Esse trecho revela como Laurie, depois de tantas tentativas de preencher o vazio com trabalho, amor e maternidade, se vê agora sem respostas prontas. O momento de epifania de Laurie, em que ela reconhece que não precisa de justificativas externas para dar sentido à sua vida, é uma poderosa liberação. Ao afirmar que “o tempo dá sentido” à vida, ela nos lembra da importância dos momentos simples e das conexões genuínas.

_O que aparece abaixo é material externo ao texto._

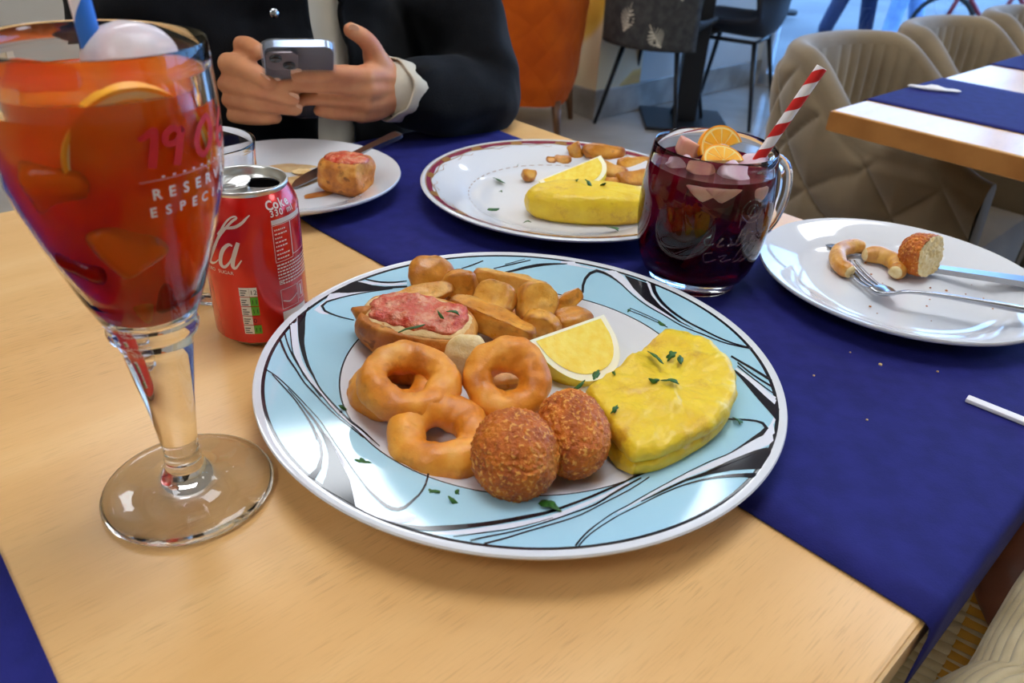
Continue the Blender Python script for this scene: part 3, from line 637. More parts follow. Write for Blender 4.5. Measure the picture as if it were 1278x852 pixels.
PLATE_WHITE = [[(-1540,593,-1547,693),(-1473,562,-1510,687),(-1442,643,-1484,723),(-1412,690,-1440,763),(-1371,724,-1394,794),(-1329,762,-1349,824),(-1286,797,-1303,853),(-1242,830,-1257,881),(-1198,863,-1210,908),(-1152,894,-1162,932),(-1106,924,-1114,956),(-1058,953,-1065,979),(-1011,982,-1015,1002)],[(-1498,527,-1470,601),(-1476,513,-1458,569),(-1452,500,-1447,544),(-1430,498,-1432,532),(-1411,502,-1414,529),(-1392,505,-1394,525)],[(-1304,945,-1312,987),(-1249,963,-1257,1005),(-1194,979,-1201,1021),(-1138,993,-1144,1033),(-1081,1002,-1085,1038),(-1024,1016,-1029,1047),(-968,1041,-973,1067),(-913,1070,-917,1091)],[(-1633,476,-1580,460),(-1620,387,-1571,386),(-1605,305,-1558,316),(-1585,226,-1540,246),(-1562,151,-1520,179),(-1535,81,-1498,112),(-1506,15,-1473,45),(-1478,-50,-1448,-20),(-1448,-115,-1423,-81),(-1414,-173,-1394,-135),(-1377,-222,-1362,-186),(-1340,-268,-1329,-236),(-1304,-312,-1294,-283),(-1268,-355,-1260,-328),(-1233,-398,-1225,-372),(-1198,-441,-1190,-415),(-1163,-482,-1155,-454),(-1127,-520,-1120,-492),(-1091,-557,-1085,-529),(-1057,-594,-1050,-566),(-1022,-633,-1015,-604),(-987,-668,-981,-640),(-952,-699,-946,-674),(-917,-730,-912,-710),(-882,-763,-878,-748),(-849,-797,-845,-785)],[(-394,-1565,-397,-1546),(-333,-1559,-336,-1533),(-272,-1550,-276,-1518),(-211,-1533,-216,-1497),(-150,-1511,-155,-1474),(-89,-1490,-94,-1451),(-27,-1469,-32,-1429),(35,-1445,31,-1405),(98,-1418,94,-1380),(162,-1388,157,-1351),(225,-1349,219,-1314),(289,-1303,282,-1269),(352,-1256,347,-1224),(417,-1205,412,-1177),(483,-1151,478,-1126),(548,-1093,544,-1070),(615,-1034,612,-1013)],[(519,-1310,517,-1304),(564,-1271,562,-1263),(610,-1232,608,-1222),(657,-1193,654,-1180),(704,-1155,701,-1139),(752,-1117,749,-1097),(801,-1080,798,-1056),(851,-1045,847,-1017),(901,-1011,898,-978),(951,-980,949,-942),(1002,-953,1001,-909),(1054,-926,1053,-877),(1106,-898,1105,-844),(1159,-869,1158,-811),(1213,-840,1211,-775),(1266,-810,1264,-737),(1320,-780,1318,-696),(1375,-755,1371,-652),(1435,-721,1421,-607),(1498,-656,1466,-562),(1552,-567,1506,-507),(1590,-468,1547,-431)],[(1437,118,1446,131),(1452,67,1468,89),(1467,16,1489,47),(1481,-34,1510,4),(1495,-83,1529,-39),(1509,-132,1547,-84),(1521,-181,1563,-131),(1533,-231,1578,-176),(1547,-280,1594,-215),(1563,-325,1615,-248),(1579,-368,1636,-282)],[(296,1541,298,1575),(369,1524,373,1576),(441,1506,447,1575),(512,1486,521,1566),(582,1466,596,1550),(646,1434,669,1516),(701,1376,736,1458),(752,1308,793,1382),(799,1232,836,1288),(846,1152,875,1197),(894,1074,919,1117),(942,1000,965,1041),(991,931,1010,967),(1042,868,1056,896),(1093,808,1104,831),(1145,752,1153,772),(1195,696,1202,713)],[(973,1290,1011,1298),(976,1212,1007,1221),(983,1136,1007,1150),(1000,1066,1020,1085),(1022,1004,1038,1023),(1047,949,1060,968),(1076,900,1087,917),(1104,851,1113,866)]]
PLATE_WHITE_SHAPE = [(-1111,-790),(-1044,-877),(-954,-1044),(-872,-1194),(-828,-1317),(-796,-1410),(-745,-1443),(-680,-1476),(-617,-1497),(-569,-1508),(-503,-1476),(-491,-1428),(-541,-1410),(-590,-1426),(-641,-1408),(-714,-1341),(-778,-1263),(-848,-1169),(-925,-1051),(-1005,-931),(-1084,-806)]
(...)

A Jornada Para a Liberdade
Ambos os monólogos, embora em contextos diferentes, falam sobre a libertação das expectativas externas e a necessidade de redefinir a identidade feminina em uma perspectiva mais realista e humana. Eles refletem a luta do feminismo contemporâneo para quebrar os moldes tradicionais e permitir que as mulheres encontrem sua própria identidade, sem se submeter a ideais irrealistas. Barbie e Laurie, cada uma à sua maneira, nos mostram que ser mulher não é atender a um padrão, mas sim aceitar a própria humanidade, com todas as suas falhas e contradições. Afinal, no final das contas, só queremos ser nós mesmas, sem precisar justificar a nossa existência para ninguém. Simples. E tão complexo.